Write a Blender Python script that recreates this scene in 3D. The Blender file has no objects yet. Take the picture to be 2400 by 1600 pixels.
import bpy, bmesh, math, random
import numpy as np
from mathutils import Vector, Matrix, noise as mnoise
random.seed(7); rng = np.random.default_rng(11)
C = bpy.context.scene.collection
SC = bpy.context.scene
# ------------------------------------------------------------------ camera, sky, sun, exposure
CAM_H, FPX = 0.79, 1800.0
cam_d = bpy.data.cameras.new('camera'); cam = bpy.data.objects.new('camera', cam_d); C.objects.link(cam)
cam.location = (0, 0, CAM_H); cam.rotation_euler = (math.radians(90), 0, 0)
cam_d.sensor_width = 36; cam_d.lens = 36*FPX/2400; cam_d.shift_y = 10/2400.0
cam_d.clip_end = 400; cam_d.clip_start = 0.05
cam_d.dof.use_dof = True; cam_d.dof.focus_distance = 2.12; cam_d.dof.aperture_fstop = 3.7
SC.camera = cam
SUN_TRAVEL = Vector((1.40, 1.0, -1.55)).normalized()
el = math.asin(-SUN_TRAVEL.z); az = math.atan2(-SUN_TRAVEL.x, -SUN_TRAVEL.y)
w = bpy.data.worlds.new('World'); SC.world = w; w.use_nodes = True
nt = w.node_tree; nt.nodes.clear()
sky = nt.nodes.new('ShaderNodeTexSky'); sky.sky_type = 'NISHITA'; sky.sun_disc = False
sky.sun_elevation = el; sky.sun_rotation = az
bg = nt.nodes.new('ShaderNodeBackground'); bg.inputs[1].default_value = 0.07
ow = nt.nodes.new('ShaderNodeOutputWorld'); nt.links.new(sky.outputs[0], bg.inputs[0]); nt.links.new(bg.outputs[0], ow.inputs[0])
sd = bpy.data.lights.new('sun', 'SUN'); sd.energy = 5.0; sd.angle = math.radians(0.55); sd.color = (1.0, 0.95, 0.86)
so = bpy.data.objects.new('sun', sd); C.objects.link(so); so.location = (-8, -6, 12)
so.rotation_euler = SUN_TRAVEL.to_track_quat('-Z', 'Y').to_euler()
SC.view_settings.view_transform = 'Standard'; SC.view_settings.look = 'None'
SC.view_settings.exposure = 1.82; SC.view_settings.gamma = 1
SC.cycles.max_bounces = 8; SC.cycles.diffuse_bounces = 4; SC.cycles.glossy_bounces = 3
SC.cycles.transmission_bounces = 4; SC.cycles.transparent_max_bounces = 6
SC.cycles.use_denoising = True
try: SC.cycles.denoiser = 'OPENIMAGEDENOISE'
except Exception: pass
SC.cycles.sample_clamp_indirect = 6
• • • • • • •
Report only the number of lines that hold the word "objects".

## Answer to the exercise
3